begin RECORDS FOR THIS TASK
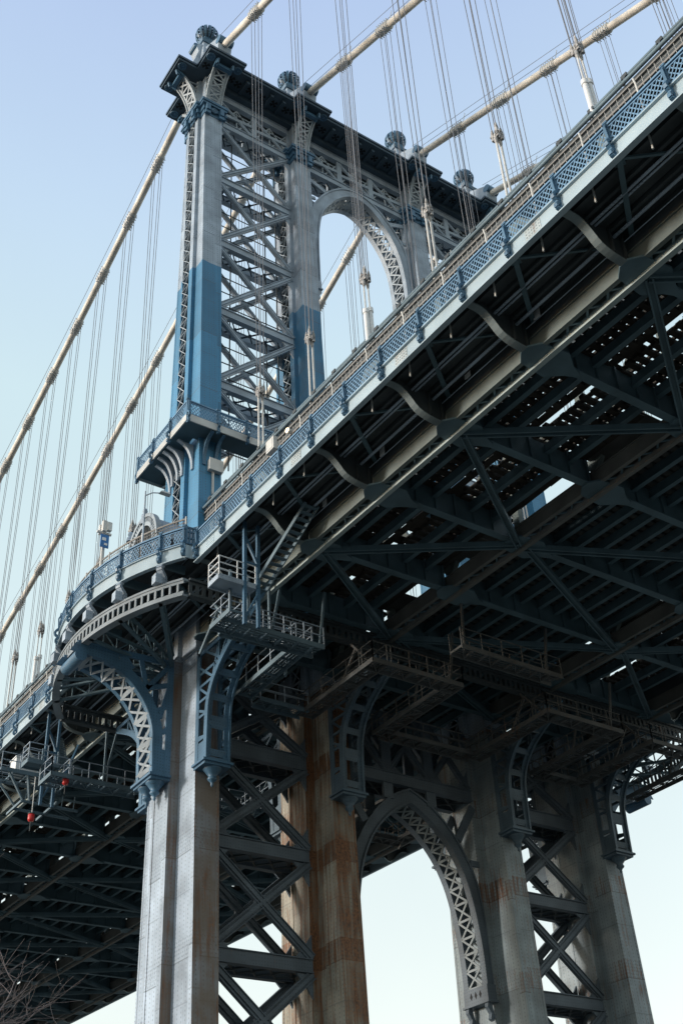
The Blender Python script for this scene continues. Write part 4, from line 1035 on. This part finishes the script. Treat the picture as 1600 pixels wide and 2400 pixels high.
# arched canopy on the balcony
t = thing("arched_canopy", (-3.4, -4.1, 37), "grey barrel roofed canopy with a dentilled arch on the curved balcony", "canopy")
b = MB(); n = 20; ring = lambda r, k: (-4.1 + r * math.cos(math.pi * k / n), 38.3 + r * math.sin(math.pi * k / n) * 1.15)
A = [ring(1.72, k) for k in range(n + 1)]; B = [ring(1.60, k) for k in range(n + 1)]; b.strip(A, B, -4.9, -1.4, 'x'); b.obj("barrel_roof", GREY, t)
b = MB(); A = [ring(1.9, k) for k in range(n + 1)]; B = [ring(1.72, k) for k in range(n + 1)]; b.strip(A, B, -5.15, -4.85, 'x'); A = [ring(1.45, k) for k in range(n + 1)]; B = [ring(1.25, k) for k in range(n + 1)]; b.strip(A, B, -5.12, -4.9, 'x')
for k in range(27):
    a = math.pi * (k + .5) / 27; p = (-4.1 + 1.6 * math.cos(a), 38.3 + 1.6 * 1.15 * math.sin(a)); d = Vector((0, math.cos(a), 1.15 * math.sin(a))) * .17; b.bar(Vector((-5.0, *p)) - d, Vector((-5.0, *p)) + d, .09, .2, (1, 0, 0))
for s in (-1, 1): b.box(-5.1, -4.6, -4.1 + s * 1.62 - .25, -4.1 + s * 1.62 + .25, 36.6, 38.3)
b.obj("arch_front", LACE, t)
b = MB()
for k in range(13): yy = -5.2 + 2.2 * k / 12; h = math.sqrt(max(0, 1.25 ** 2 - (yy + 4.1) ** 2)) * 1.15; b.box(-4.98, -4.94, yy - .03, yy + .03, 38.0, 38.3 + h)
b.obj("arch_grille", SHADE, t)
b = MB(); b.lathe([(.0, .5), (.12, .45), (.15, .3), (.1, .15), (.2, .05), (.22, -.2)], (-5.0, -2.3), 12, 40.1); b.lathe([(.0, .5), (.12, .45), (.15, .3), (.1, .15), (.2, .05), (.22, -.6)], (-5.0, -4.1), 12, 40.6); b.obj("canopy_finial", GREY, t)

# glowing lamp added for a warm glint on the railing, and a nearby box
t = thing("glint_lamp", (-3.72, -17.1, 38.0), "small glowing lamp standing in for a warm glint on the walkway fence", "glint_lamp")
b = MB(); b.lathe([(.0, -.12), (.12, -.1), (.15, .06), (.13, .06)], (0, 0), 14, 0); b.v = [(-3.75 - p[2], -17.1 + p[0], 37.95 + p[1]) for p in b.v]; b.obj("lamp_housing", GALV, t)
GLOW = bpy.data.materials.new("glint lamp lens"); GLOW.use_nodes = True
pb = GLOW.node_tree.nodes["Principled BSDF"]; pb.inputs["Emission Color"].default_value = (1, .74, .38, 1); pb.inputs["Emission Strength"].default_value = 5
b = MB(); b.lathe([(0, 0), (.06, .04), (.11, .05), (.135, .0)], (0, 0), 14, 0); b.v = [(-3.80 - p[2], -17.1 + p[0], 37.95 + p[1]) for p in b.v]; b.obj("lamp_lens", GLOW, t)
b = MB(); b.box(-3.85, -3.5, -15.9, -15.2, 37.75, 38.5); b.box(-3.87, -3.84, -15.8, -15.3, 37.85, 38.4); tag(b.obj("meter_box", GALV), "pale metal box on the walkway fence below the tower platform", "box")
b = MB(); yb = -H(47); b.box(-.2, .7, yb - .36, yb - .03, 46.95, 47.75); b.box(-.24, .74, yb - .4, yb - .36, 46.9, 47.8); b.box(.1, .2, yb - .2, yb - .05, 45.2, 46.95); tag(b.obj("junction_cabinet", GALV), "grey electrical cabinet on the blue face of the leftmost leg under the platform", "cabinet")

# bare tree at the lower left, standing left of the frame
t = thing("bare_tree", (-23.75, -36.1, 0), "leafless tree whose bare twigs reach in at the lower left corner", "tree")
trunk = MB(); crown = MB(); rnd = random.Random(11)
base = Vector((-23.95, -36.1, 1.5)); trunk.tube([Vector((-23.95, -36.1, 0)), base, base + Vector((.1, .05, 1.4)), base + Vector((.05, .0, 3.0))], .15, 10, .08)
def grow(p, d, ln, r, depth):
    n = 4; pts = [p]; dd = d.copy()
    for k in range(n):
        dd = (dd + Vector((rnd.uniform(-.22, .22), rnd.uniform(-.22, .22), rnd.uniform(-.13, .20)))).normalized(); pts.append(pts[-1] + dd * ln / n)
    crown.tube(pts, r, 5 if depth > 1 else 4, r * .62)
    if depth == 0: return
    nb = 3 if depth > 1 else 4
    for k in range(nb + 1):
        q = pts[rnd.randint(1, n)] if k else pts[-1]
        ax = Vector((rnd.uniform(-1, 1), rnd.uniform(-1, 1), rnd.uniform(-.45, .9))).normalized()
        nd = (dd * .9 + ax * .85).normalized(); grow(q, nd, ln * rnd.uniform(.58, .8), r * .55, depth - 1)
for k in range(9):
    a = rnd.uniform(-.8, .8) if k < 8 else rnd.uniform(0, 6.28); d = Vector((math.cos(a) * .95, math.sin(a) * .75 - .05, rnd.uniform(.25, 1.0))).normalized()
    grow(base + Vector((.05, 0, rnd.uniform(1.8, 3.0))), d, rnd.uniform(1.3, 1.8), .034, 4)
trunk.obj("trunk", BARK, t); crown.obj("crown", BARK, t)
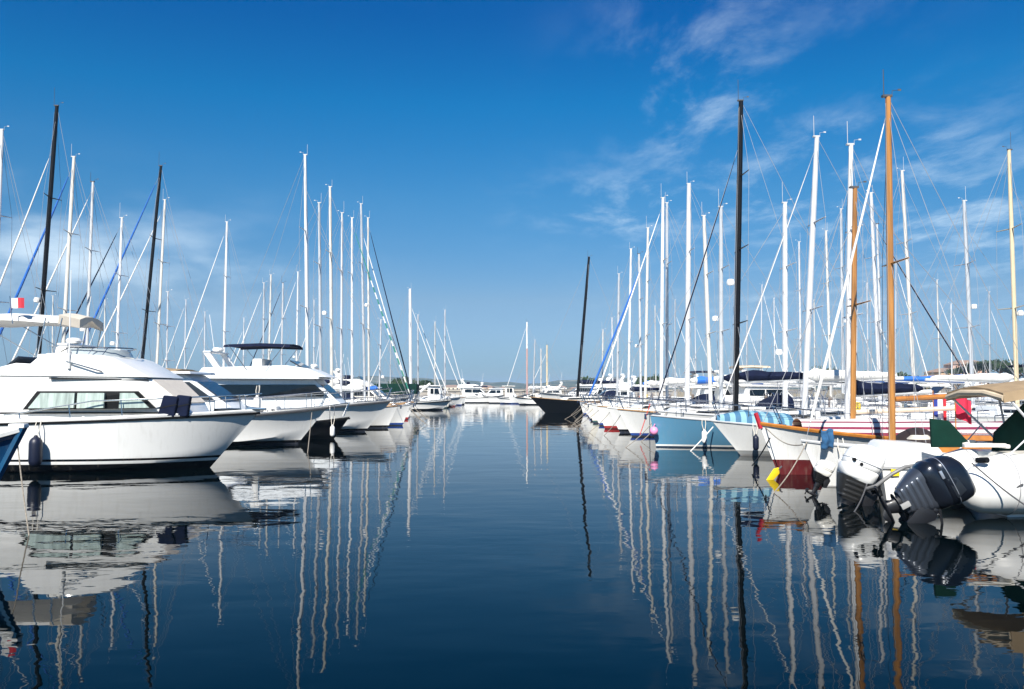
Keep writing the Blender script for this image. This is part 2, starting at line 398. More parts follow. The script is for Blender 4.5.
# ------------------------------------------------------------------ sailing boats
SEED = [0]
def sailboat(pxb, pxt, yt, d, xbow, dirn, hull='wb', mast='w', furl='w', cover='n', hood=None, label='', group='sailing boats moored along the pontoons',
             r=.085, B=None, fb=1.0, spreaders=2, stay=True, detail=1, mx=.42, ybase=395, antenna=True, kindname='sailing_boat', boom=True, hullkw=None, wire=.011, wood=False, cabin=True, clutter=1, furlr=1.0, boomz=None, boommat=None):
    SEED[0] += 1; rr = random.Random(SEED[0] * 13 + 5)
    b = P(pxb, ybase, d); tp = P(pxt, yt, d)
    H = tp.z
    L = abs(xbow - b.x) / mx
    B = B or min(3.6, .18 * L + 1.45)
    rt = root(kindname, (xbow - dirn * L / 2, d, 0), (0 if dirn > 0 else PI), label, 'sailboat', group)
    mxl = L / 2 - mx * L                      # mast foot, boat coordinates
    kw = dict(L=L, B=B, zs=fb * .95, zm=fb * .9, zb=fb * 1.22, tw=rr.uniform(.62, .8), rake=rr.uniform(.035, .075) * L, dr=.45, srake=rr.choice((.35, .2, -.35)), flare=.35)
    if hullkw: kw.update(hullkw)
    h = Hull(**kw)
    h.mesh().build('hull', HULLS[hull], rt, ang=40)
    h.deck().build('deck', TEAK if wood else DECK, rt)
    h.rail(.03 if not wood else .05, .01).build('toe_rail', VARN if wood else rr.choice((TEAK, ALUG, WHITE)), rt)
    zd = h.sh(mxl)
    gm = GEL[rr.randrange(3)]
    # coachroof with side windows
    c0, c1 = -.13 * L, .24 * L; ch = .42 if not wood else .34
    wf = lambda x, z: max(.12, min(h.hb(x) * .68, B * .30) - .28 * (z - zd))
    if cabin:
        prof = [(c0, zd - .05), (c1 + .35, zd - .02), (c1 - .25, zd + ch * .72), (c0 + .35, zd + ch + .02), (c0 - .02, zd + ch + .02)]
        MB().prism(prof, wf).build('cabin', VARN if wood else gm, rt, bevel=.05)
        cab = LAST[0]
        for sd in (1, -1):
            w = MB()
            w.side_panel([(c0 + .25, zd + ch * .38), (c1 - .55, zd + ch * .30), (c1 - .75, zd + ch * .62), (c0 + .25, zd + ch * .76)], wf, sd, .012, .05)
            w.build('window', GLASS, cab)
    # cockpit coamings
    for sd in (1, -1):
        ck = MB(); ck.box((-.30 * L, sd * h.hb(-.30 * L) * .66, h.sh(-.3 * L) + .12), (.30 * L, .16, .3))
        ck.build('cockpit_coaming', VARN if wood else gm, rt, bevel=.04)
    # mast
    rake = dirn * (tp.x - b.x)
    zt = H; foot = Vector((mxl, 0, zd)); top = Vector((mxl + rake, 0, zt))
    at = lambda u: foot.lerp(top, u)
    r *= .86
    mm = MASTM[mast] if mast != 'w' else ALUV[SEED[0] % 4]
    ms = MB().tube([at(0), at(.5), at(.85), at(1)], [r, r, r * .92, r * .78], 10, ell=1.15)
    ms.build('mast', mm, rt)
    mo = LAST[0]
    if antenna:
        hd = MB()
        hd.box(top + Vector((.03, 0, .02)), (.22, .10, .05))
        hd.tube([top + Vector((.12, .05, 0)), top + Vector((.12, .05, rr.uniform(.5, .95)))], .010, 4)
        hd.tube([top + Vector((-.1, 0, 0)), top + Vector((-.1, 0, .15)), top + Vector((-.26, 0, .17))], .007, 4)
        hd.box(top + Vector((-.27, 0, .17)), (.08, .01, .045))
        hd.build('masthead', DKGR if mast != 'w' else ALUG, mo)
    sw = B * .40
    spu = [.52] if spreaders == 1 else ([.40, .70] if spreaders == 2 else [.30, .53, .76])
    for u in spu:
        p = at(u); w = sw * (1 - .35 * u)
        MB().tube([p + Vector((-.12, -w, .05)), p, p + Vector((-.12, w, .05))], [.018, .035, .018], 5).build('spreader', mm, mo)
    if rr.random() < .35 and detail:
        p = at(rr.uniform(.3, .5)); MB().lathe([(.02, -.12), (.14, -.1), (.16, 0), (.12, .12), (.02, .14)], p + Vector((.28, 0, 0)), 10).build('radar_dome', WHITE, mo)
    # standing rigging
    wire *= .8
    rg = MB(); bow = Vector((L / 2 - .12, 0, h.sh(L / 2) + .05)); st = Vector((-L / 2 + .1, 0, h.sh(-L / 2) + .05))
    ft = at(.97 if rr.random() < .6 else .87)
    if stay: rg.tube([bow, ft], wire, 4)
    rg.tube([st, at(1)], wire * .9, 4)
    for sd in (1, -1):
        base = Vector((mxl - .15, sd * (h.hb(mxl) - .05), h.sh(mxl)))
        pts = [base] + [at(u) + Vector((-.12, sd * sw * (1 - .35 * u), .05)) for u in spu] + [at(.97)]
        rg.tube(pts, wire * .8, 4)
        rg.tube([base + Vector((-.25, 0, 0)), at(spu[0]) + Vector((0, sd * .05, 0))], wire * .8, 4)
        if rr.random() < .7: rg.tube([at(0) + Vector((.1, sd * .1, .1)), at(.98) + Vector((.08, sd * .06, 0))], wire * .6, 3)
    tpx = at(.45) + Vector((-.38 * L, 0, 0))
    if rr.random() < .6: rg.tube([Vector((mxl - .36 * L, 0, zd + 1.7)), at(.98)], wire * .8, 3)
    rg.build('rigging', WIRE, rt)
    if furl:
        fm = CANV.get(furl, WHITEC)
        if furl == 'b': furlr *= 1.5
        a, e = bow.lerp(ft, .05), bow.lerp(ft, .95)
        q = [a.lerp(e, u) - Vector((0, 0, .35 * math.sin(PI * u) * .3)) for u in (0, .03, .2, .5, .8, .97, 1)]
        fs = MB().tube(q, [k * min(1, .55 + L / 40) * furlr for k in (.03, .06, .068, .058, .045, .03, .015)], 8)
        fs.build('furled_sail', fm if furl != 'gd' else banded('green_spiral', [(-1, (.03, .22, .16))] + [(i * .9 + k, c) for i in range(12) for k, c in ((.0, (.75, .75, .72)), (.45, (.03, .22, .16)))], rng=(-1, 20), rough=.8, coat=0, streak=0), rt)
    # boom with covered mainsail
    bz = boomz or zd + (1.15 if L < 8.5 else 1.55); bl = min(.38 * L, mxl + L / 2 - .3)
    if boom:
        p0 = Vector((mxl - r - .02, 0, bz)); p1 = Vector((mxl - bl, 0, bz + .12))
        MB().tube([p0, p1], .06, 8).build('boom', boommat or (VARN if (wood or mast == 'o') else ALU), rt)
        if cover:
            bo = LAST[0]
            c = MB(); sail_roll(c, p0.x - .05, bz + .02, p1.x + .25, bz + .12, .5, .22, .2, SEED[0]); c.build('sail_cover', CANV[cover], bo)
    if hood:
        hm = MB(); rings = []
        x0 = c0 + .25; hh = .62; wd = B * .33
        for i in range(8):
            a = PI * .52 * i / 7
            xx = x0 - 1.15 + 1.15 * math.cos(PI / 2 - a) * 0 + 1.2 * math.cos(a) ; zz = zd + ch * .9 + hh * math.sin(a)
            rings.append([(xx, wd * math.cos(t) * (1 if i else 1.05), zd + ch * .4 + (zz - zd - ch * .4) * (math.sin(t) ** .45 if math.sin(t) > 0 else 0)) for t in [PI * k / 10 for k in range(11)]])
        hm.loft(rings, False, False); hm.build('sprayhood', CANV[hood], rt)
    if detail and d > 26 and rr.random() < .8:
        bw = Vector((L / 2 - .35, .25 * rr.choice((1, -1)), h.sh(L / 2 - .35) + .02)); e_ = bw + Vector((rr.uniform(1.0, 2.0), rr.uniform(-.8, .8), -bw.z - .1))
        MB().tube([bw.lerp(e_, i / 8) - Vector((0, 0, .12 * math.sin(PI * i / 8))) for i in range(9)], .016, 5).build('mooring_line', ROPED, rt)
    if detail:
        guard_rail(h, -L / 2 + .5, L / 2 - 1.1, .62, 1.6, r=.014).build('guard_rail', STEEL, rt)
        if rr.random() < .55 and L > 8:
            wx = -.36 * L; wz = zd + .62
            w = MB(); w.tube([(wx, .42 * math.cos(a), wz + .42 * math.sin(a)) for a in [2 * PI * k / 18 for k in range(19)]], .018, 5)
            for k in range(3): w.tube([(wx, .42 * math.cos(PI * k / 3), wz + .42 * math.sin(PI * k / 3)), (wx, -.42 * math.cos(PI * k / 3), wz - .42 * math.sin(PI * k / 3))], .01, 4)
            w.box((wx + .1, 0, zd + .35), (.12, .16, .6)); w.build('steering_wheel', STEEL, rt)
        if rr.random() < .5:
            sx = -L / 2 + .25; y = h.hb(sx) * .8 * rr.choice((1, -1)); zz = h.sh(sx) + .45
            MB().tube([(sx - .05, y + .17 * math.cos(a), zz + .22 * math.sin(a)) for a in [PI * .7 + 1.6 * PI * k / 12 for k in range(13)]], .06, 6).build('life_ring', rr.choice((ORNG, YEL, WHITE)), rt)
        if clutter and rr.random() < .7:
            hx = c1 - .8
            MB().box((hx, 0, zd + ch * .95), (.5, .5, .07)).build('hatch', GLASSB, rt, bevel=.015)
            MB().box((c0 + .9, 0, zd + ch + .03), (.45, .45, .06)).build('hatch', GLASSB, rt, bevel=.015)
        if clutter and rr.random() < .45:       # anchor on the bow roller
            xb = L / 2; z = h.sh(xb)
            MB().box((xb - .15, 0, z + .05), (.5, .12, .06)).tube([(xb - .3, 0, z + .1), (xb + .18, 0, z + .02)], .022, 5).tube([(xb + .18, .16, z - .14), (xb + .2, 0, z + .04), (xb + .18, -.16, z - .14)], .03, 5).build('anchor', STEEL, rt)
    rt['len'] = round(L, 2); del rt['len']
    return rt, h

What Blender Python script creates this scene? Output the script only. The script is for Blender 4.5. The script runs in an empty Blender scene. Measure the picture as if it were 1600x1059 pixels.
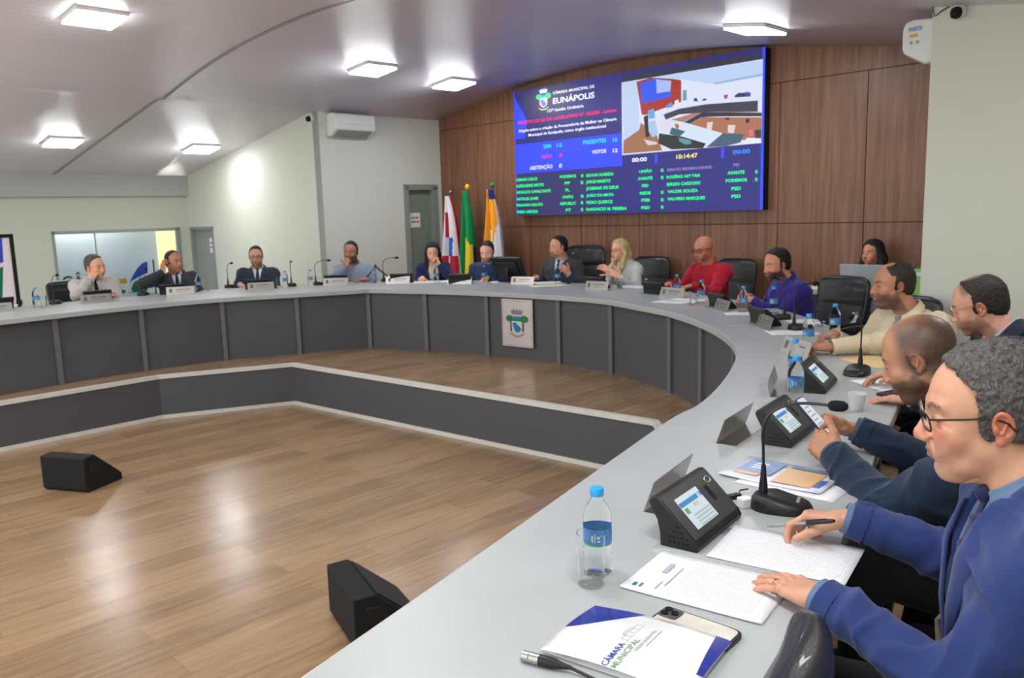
end RECORDS FOR THIS TASK
Copy each line above containing the string "Python".

(RESULT)
The Blender Python script for this scene continues. Write part 4, from line 1035 on. This part finishes the script. Treat the picture as 1600 pixels wide and 2400 pixels high.
What Blender Python script creates this scene? Output the script only. The script is for Blender 4.5. The script runs in an empty Blender scene. Measure the picture as if it were 1600x1059 pixels.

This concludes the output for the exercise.